Ahmad, a pony­-tailed member of Kuwait’s ruling family, and former minister and head of Organization of the Petroleum Exporting Countries (OPEC), is the living denial of a separation between sport and politics.

A statement by the US Attorney’s Office in New York’s Eastern District did not refer to Ahmad by name. The statement asserted however that Richard Lai, a member of FIFA’s Audit and Compliance Committee and President of the Guam Football Association, had received more than $850,000 in bribes between 2009 and 2014 “from a faction of soccer officials in the AFC region” to help “officials in that faction identify other officials in the AFC to whom they should offer bribes.

The goal of this scheme was for the faction to gain control of the AFC and influence FIFA”, the statement said.

Ahmad is believed to be one of four co­-conspirators listed in Lai’s indictment that include a Kuwaiti official of the Olympic Council of Asia (OCA), which has been headed by Ahmad for the past 26 years. Ahmad’s resignation constitutes the first instance in which US legal proceedings against corruption in global soccer governance have touched Asia.

Ahmad denied the assertions made by Lai who pleaded guilty to wire fraud conspiracy in the United States, as well as past allegations that the OCA had offered bribes to influence past elections in the Asian Football Confederation.

Ahmad’s decision to resign and not to run for re­-election at this month’s FIFA congress in Bahrain put an end to his effort to exploit his international sports stature to further his political ambitions in a bitter power struggle within Kuwait’s ruling family.

To be fair, both parties within the family played politics with sports. Ahmad’s position, however, allowed him to persuade the International Olympic Committee (IOC), of which he is a member, as well as virtually all international sports associations, to suspend Kuwaiti membership as part of the Kuwaiti politician’s bid for power.

Ahmad long used his position to put his own men in office. The IOC lifted the 18­-month suspension in December 2017 in time for the Gulf Cup.

Men like Ahmad and his long­-time protégé, AFC president Sheikh Salman Bin Ibrahim Al­-Khalifa, a Bahraini national, symbolize the intertwining of sports and politics. They are imperious, ambitious, power­-hungry products of autocracies who have worked assiduously to concentrate power in their hands and side­-line critics clamouring for real reform.

Hailing from countries governed by autocratic, hereditary leaders, they have been accused of being willing to occupy their seats of power at whatever price. Ambition, alleged corruption, and greed is their potential Achilles’ heel. That is what caused the demise in 2012 of Mohammed Bin Hammam, a Qatari national who headed the AFC and was a member of FIFA’s governing council. Bin Hammam was banned for life by FIFA from involvement in soccer on charges of ‘conflict of interest’that related to both Qatar’s World Cup and his own campaign in 2010­-2011 to become FIFA president.

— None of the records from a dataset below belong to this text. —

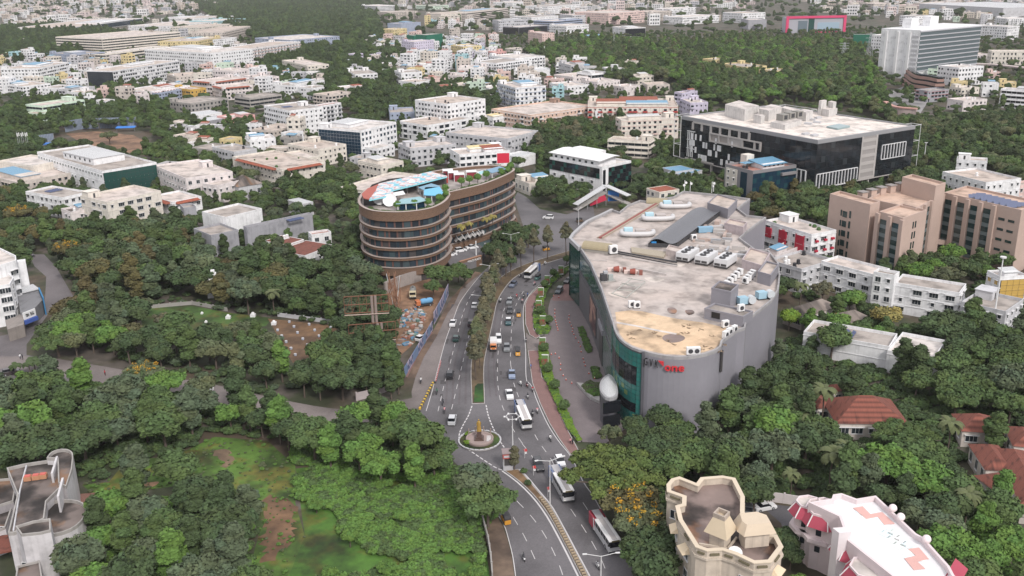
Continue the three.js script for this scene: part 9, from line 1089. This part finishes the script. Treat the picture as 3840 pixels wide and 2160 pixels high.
// hoardings and frames of the building site
{const hp=tex(128,1,(u,v)=>{const b=n1(u,v);return mix3([0.42,0.48,0.62],[0.85,0.8,0.85],smooth(b,0.36,0.52));});hp.repeat.set(0.07,0.2);const hm=M([0.5,0.5,0.55],{map:hp});[[[[-21.7,-310],[-23,-294.9],[-24.6,-281.6]],4, 'upper'],[[[-24.7,-277],[-25.6,-270.4],[-27.9,-254.1]],3, 'middle'],[[[-27.9,-254.1],[-29.7,-241.2]],3, 'lower']].forEach(([l,h,w])=>{const t=thing('hoarding', `blue and white hoarding along the site, ${w} stretch`, 'hoarding');for (const s of faceSegs([...l].reverse())) {const n=Math.max(1,Math.round(s.L/3));for (let i=0;i<n;i++) {const g=boxG(s.L/n-0.1,h,0.15);const o=mesh('panel',g,(i+h) % 3?hm :M([0.14,0.2,0.32]),t);o.position.set(lerp(s.a[0],s.b[0],(i+0.5)/n),0,lerp(s.a[1],s.b[1],(i+0.5)/n));o.rotation.y=s.turn;}} settle(t);});
  const fr=(a,b,y0,y1,label)=>{const t=thing('billboard_frame',label, 'billboard frame'),L=Math.hypot(b[0]-a[0],b[1]-a[1]),n=Math.round(L/2.2),P3=(k,y,o=0)=>[lerp(a[0],b[0],k),y,lerp(a[1],b[1],k)-o];for (const y of [y0,(y0+y1)/2,y1]) mesh('beam',barG(P3(0,y),P3(1,y),0.16,5),P.rust,t);for (let i=0;i <= n;i++) mesh('strut',barG(P3(i/n,y0),P3(i/n,y1),0.08,4),P.rust,t);for (let i=0;i<n;i++) mesh('brace',barG(P3(i/n,y0,0.8),P3((i+1)/n,y1,0.8),0.06,4),P.rust,t);for (const k of [0.62,0.7]) mesh('column',barG(P3(k,0),P3(k,y1),0.42,8),M([0.24,0.19,0.17]),t);mesh('walkway',barG(P3(0,y0-0.4,-0.6),P3(1,y0-0.4,-0.6),0.16,4),M([0.4,0.3,0.26]),t);settle(t);};
  fr([-46.8,-255.8],[-33.7,-258.3],5,10, 'rusty billboard frame on columns, lower one above the trees');fr([-47.8,-257.3],[-35.3,-258.8],13,18, 'rusty billboard frame on columns, upper one above the trees');const sc=thing('scaffold', 'rust brown bamboo scaffold tower beside the billboard frames', 'scaffold'),p=[-36.6,-281],r=mulberry(5);for (let k=0;k<90;k++) {const x=(r()-0.5)*3.6,z=(r()-0.5)*3,y=r()*13;mesh('bamboo',barG([p[0]+x,y,p[1]+z],[p[0]+x+(r()-0.5)*1.6,y+3+r()*3,p[1]+z+(r()-0.5)*1.6],0.08,4),M([0.3,0.16,0.1]),sc);} mesh('prop',barG([p[0]-0.4,0,p[1]],[p[0]+2.2,16.5,p[1]],0.12,5),P.frame,sc);mesh('prop',barG([p[0]+0.2,3,p[1]],[p[0]-2,17,p[1]-0.5],0.1,5),P.frame,sc);settle(sc);
  const q=bound([[-36.5,-295.5],[-31.9,-297.9],[-27.8,-290.1],[-28.2,-274.9],[-30.4,-264.2],[-33.4,-262.3]]),tones=[[0.3,0.29,0.29],[0.1,0.2,0.3],[0.3,0.22,0.18],[0.45,0.42,0.4],[0.3,0.14,0.1],[0.12,0.2,0.18]],lists=tones.map(()=>[]);for (let k=0;k<170;k++) {const w=[lerp(q.x0,q.x1,r()),lerp(q.z0,q.z1,r())];if (inside(w,q.poly)) lists[k % 6].push(boxG(0.3+r()*1.7,0.1+r()*0.8,0.3+r()*1.2,w[0],0,w[1],r()*3,(r()-0.5)*0.5));} lists.forEach((g,i)=>tag(mesh('rubble',join(g),M(tones[i])), 'scrap and rubble heaped on the building yard', 'rubble',null, 'stuff'));}
// footbridge with escalator roof
{const t=thing('footbridge', 'roofed footbridge stair with blue tarpaulin and red panel at the upper junction', 'footbridge'),a=[29.1,-423],b=[44.1,-434.7],c=[53.8,-426.2];const sl=(p,q,y0,y1,w,m,n,th=0.3)=>{const L=Math.hypot(q[0]-p[0],q[1]-p[1]),g=boxG(Math.hypot(L,y1-y0),th,w,0,0,0,0,0,Math.atan2(y1-y0,L));const o=mesh(n,g,m,t);o.position.set((p[0]+q[0])/2,(y0+y1)/2,(p[1]+q[1])/2);o.rotation.y=Math.atan2(-(q[1]-p[1]),q[0]-p[0]);};sl(a,b,3,9,3.4,P.sheetW, 'stair_roof');sl(b,c,9,6,3.4,P.sheetW, 'landing_roof');sl(a,b,0.4,6,3,P.concrete, 'stair',0.5);sl(b,c,5.4,2,3,P.concrete, 'stair',0.5);for (const k of [0.1,0.4,0.7,1]) for (const s of [-1.5,1.5]) bit('post',P.steel,t,0.18,3+6*k,0.18,lerp(a[0],b[0],k),0,lerp(a[1],b[1],k)+s);const tp=boxG(5,5,0.15);const o=mesh('tarpaulin',tp,P.tarp,t);o.position.set(b[0]+3.4,2.2,b[1]+2.2);const rp=mesh('red_panel',boxG(8,2.6,0.15,0,0,0,0,0,0.35),M([0.5,0.03,0.07]),t);rp.position.set(lerp(a[0],b[0],0.75),2,lerp(a[1],b[1],0.75)+1.9);settle(t);}
// graves, shrine, low walls
{const g=thing('grave_drum', 'small white and blue grave drum on the brown earth plot', 'grave marker',[0,0,0],0, 'grave drums on the brown earth plot');mesh('drum',cylG(0.42,0.42,0.5,0,0,0,12),M([0.34,0.38,0.46]),g);mesh('lid',cylG(0.46,0.4,0.12,0,0.5,0,12),P.lgrey,g);[[-72.9,-278.2],[-70.5,-273.2],[-68.1,-268.3],[-65.5,-263],[-63.2,-258],[-70.8,-285.4],[-68.4,-281],[-66.2,-275.7],[-63.5,-270.4],[-61.1,-265.5],[-61.3,-277.7],[-59,-272.7],[-64,-282.8],[-56.7,-279.8],[-55.5,-271.7],[-56.8,-267.4]].forEach((p,i)=>(i?copy(g,[p[0],0.02,p[1]]) :g.position.set(p[0],0.02,p[1])));
  for (const [p,l,s] of [[[-75.3,-283.8], 'white domed tomb at the upper left of the earth plot',1.3],[[-91.4,-289.9], 'white tomb with green top on the lawn plot',1.3],[[-97.6,-286.6], 'small white tomb alone on the lawn',0.7],[[-83.8,-291.4], 'white tomb beside the airy tree',1.4],[[-101.3,-294.7], 'pale tomb at the upper lawn',0.7]]) {const o=thing('tomb',l, 'tomb',[p[0],0,p[1]]);mesh('base',boxG(1.6,0.9,1.4),P.white,o);mesh('dome',new THREE.SphereGeometry(0.6,12,8).translate(0,1,0),P.whiteC,o);o.scale.setScalar(s*0.72);}
  const sp=[-102.3,-313.2],sh=thing('shrine', 'small white shrine with tiered tower among dark trees', 'shrine',[sp[0],0,sp[1]],0.3);mesh('hall',boxG(5,4.4,5),P.white,sh);mesh('eave',boxG(6,0.4,6,0,4.4,0),P.whiteC,sh);for (let k=0;k<4;k++) mesh('tier',boxG(4-k*0.9,1.1,4-k*0.9,0,4.8+k*1.1,0),P.whiteC,sh);mesh('door',boxG(1.2,2.4,0.1,0,0,2.5),P.void,sh);
  const wl=(pts,h,m,label)=>{const o=thing('boundary_wall',label, 'wall');for (const s of faceSegs(pts)) {const n=Math.max(1,Math.round(s.L/3.2));for (let i=0;i<n;i++) {bit('wall_panel',m,o,s.L/n-0.28,h,0.25,lerp(s.a[0],s.b[0],(i+0.5)/n),0,lerp(s.a[1],s.b[1],(i+0.5)/n),s.turn);bit('pillar',m,o,0.36,h+0.25,0.36,lerp(s.a[0],s.b[0],i/n),0,lerp(s.a[1],s.b[1],i/n),s.turn);}} settle(o);};
  wl([[-6.6,-168.4],[-5.4,-161.3],[-4.8,-155.6],[-4.4,-149.4]],1.6,P.concrete, 'grey compound wall along the lower left pavement');wl([[-121,-300.7],[-107.4,-304],[-93.5,-296.9]],1.2,P.concrete, 'low stone wall behind the lawn plot');wl([[-75.6,-291.1],[-54.6,-282.9]],1.3,P.lgrey, 'low wall behind the brown earth plot');wl([[47.9,-175.9],[51.8,-175.2],[55.7,-174.1],[60.1,-172.4]],2.2,P.pinkw, 'pinkish garden wall behind the cream palace house');wl([[-40.8,-226.9],[-36.8,-229.2],[-32.6,-233.2]],2.2,M([0.5,0.44,0.44],{map:TX.wall}), 'low painted wall at the corner below the billboard frames');}
renderer.render(scene,camera);
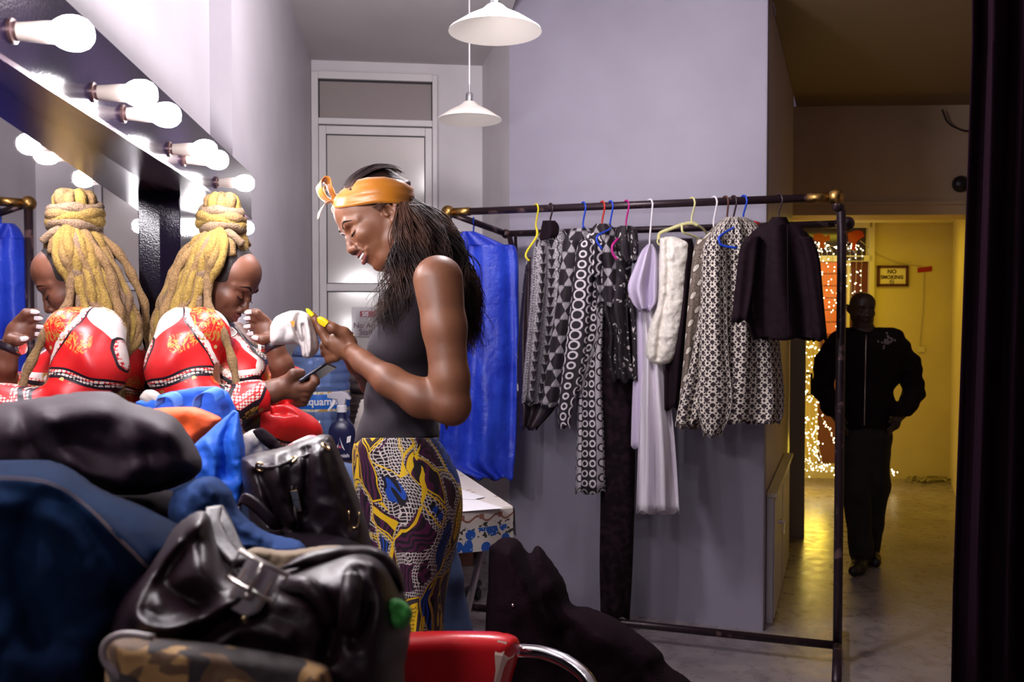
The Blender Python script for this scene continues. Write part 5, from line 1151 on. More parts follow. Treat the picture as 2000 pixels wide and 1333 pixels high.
def bundle():
    b = MB()
    # combed back from the hairline to the knot, then hanging
    hang = [  # (scalp start, over, way points...) as photo positions and depth offsets
     [(470, 492, -.02), (462, 470, -.03), (436, 452, -.02)], [(482, 490, .0), (474, 466, .0), (445, 448, 0)], [(488, 482, .03), (470, 462, .03), (446, 450, .02)], [(474, 478, -.045), (456, 462, -.05), (436, 454, -.03)],
     [(404, 500, -.075), (410, 478, -.06), (425, 460, -.03)], [(440, 500, -.075), (436, 478, -.066), (432, 460, -.04)], [(424, 505, -.08), (424, 480, -.066), (428, 458, -.04)], [(456, 500, -.062), (448, 478, -.055), (436, 458, -.035)],
     [(384, 500, -.055), (396, 474, -.05), (420, 456, -.02)], [(372, 510, -.03), (384, 474, -.03), (418, 452, -.01)]]
    for h in hang: dread(b, [q(*p) for p in h], .0105, .0115, 6)
    n = 26
    for i in range(n):
        t = i/(n-1); s = rd_.uniform(-1, 1)
        top = (430-16*t+rd_.uniform(-4, 4), 448+rd_.uniform(-4, 6), -.035+.04*t)
        sh = (400-42*t+rd_.uniform(-6, 6), 490+22*t+rd_.uniform(-8, 8), -.085+.05*t+rd_.uniform(-.01, .01))
        mid = (375-50*t+rd_.uniform(-10, 10), 560+15*t+rd_.uniform(-10, 12), -.105+.05*t)
        lo_ = (345-38*t+rd_.uniform(-12, 12), 640+rd_.uniform(-12, 20), -.125+.06*t)
        pts = [top, sh, mid, lo_]
        if i % 3 != 1: pts.append((312+rd_.uniform(-6, 18), 712+rd_.uniform(-15, 15), -.15+.05*t))
        if i % 4 == 0: pts.append((306+rd_.uniform(-4, 12), 775+rd_.uniform(-10, 10), -.16+.05*t))
        dread(b, [q(*p) for p in pts], .0102, .0080, 8)
    for pts in ([(428, 452, -.05), (412, 490, -.095), (403, 545, -.10), (410, 600, -.115), (432, 650, -.14), (452, 690, -.15), (459, 745, -.17), (462, 760, -.175)],
                [(424, 455, -.05), (404, 498, -.092), (388, 560, -.105), (370, 620, -.125), (345, 680, -.15), (322, 720, -.16), (316, 780, -.16)],
                [(420, 455, -.04), (398, 500, -.095), (392, 560, -.10), (385, 610, -.11), (375, 630, -.115)],
                [(430, 455, -.06), (420, 500, -.095), (408, 540, -.098), (398, 575, -.10)], [(436, 455, -.06), (432, 500, -.092), (418, 540, -.096), (410, 560, -.098)],
                [(416, 452, -.03), (372, 492, -.07), (335, 560, -.09), (318, 640, -.11), (306, 720, -.13), (310, 790, -.15)],
                [(416, 450, .01), (365, 490, .0), (325, 560, .0), (308, 640, .0), (300, 700, -.02)]):
        dread(b, [q(*p) for p in pts], .0120, .0088, 9)
    # bun: loops wound round the knot and a tuft of loops on top
    for k, (yy, rx, th) in enumerate(((448, 36, .0135), (436, 39, .0145), (424, 40, .0145), (412, 36, .0135))):
        ring = []
        for j in range(15):
            a = 2*PI*j/13+k*1.3; ring.append(q(434+rx*math.cos(a), yy+5*math.sin(a+k)+3*math.cos(2*a), .046*math.sin(a)))
        dread(b, ring, th, th*.9, 4)
    for k in range(9):
        a = 2*PI*k/9+.4; c_, s_ = math.cos(a), math.sin(a); x0 = 434+16*c_; dread(b, [q(x0+8*c_, 412, .03*s_), q(x0+10*c_, 396+rd_.uniform(-4, 4), .035*s_), q(x0+1*c_, 387+rd_.uniform(-6, 5), .02*s_), q(x0-12*c_, 392+rd_.uniform(-4, 6), .01*s_), q(434, 408, 0)], .0125, .0105, 6)
    b.build('dreadlocks', dr, w2, True, 'blonde dreadlocks wound into a bun')
bundle()
# phone
ph_ = thing('phone', 'dark phone held in the hand of the seated person', 'phone', tuple(q(618, 730, -.165))); a = q(588, 747, -.168); c = q(643, 710, -.168); t_ = (c-a)/np.linalg.norm(c-a); nn = np.cross(t_, FWD0); nn /= np.linalg.norm(nn)
wd_ = FWD0*.9+UP*-.25; wd_ -= t_*wd_.dot(t_); wd_ /= np.linalg.norm(wd_); nn = np.cross(t_, wd_); ce = (a+c)/2+wd_*.02
MB().box(ce, (np.linalg.norm(c-a)/2, .034, .0038), [t_, wd_, nn]).build('case', mat('phone_case', (.02, .02, .04), .25), ph_, bevel=.003)
MB().box(ce+nn*(.0042 if nn[2] > 0 else -.0042), (np.linalg.norm(c-a)/2-.003, .031, .0004), [t_, wd_, nn]).build('screen', mat('phone_glass', (.05, .06, .12), .08), ph_)
# ------------------------------------------------------------ person walking in the passage
D3 = 5.29
q = lambda x, y, d: np.array(P(x, y, D3+d))
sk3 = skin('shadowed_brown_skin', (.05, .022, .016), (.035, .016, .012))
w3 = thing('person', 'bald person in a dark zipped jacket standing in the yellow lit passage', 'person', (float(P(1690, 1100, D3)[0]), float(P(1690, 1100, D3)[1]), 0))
h3 = Head(q(1685, 603, 0), -FWD*1.+RGT*-.06+UP*-.12, UP*1., 1.0)
lo, hi = bounds([q(1570, 555, -.3), q(1830, 555, -.3), q(1570, 1125, -.3), q(1830, 1125, -.3), q(1570, 555, .4), q(1830, 555, .4), q(1570, 1125, .4), q(1830, 1125, .4)], 0.)
lo[2] = 0.001
Fm = Field(lo, hi, .0062); h3.add(Fm, eyes='open')
Fm.chain([h3(0, -.02, -.05), q(1690, 665, .02)], [.058, .065], .02)
def man(F, g=0.):
    c = lambda p, r, k=.02: F.chain([q(*a) for a in p], [i+g for i in r], k)
    F.ell(q(1696, 715, .02), np.array((.185, .11, .20))+g, AX, .03); F.ell(q(1692, 790, .02), np.array((.155, .11, .15))+g, AX, .03); F.ell(q(1690, 840, .02), np.array((.150, .11, .11))+g, AX, .03)
    c([(1652, 660, .02), (1740, 660, .02)], [.055, .055], .04)
    c([(1745, 672, .02), (1774, 712, .03), (1784, 762, .04)], [.066, .056, .050]); c([(1786, 768, .04), (1768, 800, -.02), (1750, 820, -.06)], [.050, .042, .034])
    c([(1640, 672, .02), (1612, 712, .03), (1606, 755, .03)], [.066, .056, .050]); c([(1606, 760, .03), (1626, 800, -.02), (1640, 822, -.06)], [.050, .042, .034])
man(Fm, -.006)
Fm.chain([q(1669, 860, 0), q(1676, 960, -.02), q(1682, 1075, 0)], [.088, .062, .042], .02); Fm.chain([q(1706, 860, .02), q(1710, 945, .02), q(1700, 1060, .20)], [.088, .064, .042], .02)
for x0, y0, s in ((1748, 826, 1), (1642, 828, -1)):
    Fm.ell(q(x0, y0, -.07), (.034, .02, .045), AX, .01)
    for i in range(4): Fm.chain([q(x0-s*3, y0+4+i*3, -.08+i*.008), q(x0-s*14, y0+14+i*3, -.09+i*.006)], [.011, .009], .004)
    Fm.chain([q(x0-s*5, y0-6, -.09), q(x0-s*12, y0-1, -.10)], [.012, .010], .005)
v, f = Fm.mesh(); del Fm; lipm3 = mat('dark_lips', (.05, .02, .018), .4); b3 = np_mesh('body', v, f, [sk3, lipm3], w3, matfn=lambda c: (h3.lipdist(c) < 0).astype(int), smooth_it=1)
face_details(h3, b3, w3)
jm = mat('black_quilted_jacket', (.009, .004, .006), .8, 0, (90, .4, .004), Specular_IOR_Level=.12)
Fj = Field(lo, hi, .008); man(Fj, .012)
g_ = np.meshgrid(*[(Fj.lo[i]+Fj.h[i]*np.arange(Fj.n[i])) for i in range(3)], indexing='ij'); PW = np.stack(g_, -1); dep = (PW-CAM)@FWD; iy_ = 666.5-F*((PW-CAM)@UP)/dep; ix_ = 1000+F*((PW-CAM)@RGT)/dep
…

If the Qatar World Cup – given the controversy swirling around it and the fact that the World Cup has become a geopolitical football – ultimately leads to an honest and open debate about the relationship of politics and sports, Qatar, unwittingly rather than deliberately, will have made a fundamental contribution to a healthier governance of sports in general, and soccer in particular.